# What you should do:
Print all the records exactly, please.
--- begin Records to use ---
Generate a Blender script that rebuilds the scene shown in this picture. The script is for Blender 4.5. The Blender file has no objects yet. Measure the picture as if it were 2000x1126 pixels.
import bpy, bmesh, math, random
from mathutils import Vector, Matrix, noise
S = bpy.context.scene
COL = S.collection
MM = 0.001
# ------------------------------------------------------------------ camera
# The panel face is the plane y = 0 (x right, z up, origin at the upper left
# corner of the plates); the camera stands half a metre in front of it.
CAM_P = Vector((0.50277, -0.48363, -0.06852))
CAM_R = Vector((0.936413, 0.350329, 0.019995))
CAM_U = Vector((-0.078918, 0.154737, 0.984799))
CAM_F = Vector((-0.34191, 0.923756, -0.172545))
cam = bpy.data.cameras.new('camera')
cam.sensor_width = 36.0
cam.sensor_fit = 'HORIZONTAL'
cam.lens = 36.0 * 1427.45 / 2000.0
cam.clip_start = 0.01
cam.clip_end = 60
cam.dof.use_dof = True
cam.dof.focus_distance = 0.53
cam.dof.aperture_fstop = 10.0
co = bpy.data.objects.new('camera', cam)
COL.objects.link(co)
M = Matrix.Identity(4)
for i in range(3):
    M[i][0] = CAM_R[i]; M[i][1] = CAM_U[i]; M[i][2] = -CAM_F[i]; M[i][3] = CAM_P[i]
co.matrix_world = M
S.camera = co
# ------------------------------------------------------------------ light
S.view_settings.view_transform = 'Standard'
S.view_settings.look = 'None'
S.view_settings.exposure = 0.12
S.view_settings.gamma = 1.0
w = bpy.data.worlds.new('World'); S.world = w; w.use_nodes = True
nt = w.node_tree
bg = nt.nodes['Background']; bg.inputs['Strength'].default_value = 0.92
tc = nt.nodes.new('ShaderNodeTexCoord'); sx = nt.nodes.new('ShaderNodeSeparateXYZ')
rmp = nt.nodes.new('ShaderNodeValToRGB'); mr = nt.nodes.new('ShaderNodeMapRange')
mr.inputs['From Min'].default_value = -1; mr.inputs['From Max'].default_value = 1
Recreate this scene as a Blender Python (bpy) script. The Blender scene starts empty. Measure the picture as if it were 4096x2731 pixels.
--- end Records to use ---
# Response:
Generate a Blender script that rebuilds the scene shown in this picture. The script is for Blender 4.5. The Blender file has no objects yet. Measure the picture as if it were 2000x1126 pixels.
import bpy, bmesh, math, random
from mathutils import Vector, Matrix, noise
S = bpy.context.scene
COL = S.collection
MM = 0.001
# ------------------------------------------------------------------ camera
# The panel face is the plane y = 0 (x right, z up, origin at the upper left
# corner of the plates); the camera stands half a metre in front of it.
CAM_P = Vector((0.50277, -0.48363, -0.06852))
CAM_R = Vector((0.936413, 0.350329, 0.019995))
CAM_U = Vector((-0.078918, 0.154737, 0.984799))
CAM_F = Vector((-0.34191, 0.923756, -0.172545))
cam = bpy.data.cameras.new('camera')
cam.sensor_width = 36.0
cam.sensor_fit = 'HORIZONTAL'
cam.lens = 36.0 * 1427.45 / 2000.0
cam.clip_start = 0.01
cam.clip_end = 60
cam.dof.use_dof = True
cam.dof.focus_distance = 0.53
cam.dof.aperture_fstop = 10.0
co = bpy.data.objects.new('camera', cam)
COL.objects.link(co)
M = Matrix.Identity(4)
for i in range(3):
    M[i][0] = CAM_R[i]; M[i][1] = CAM_U[i]; M[i][2] = -CAM_F[i]; M[i][3] = CAM_P[i]
co.matrix_world = M
S.camera = co
# ------------------------------------------------------------------ light
S.view_settings.view_transform = 'Standard'
S.view_settings.look = 'None'
S.view_settings.exposure = 0.12
S.view_settings.gamma = 1.0
w = bpy.data.worlds.new('World'); S.world = w; w.use_nodes = True
nt = w.node_tree
bg = nt.nodes['Background']; bg.inputs['Strength'].default_value = 0.92
tc = nt.nodes.new('ShaderNodeTexCoord'); sx = nt.nodes.new('ShaderNodeSeparateXYZ')
rmp = nt.nodes.new('ShaderNodeValToRGB'); mr = nt.nodes.new('ShaderNodeMapRange')
mr.inputs['From Min'].default_value = -1; mr.inputs['From Max'].default_value = 1
Recreate this scene as a Blender Python (bpy) script. The Blender scene starts empty. Measure the picture as if it were 4096x2731 pixels.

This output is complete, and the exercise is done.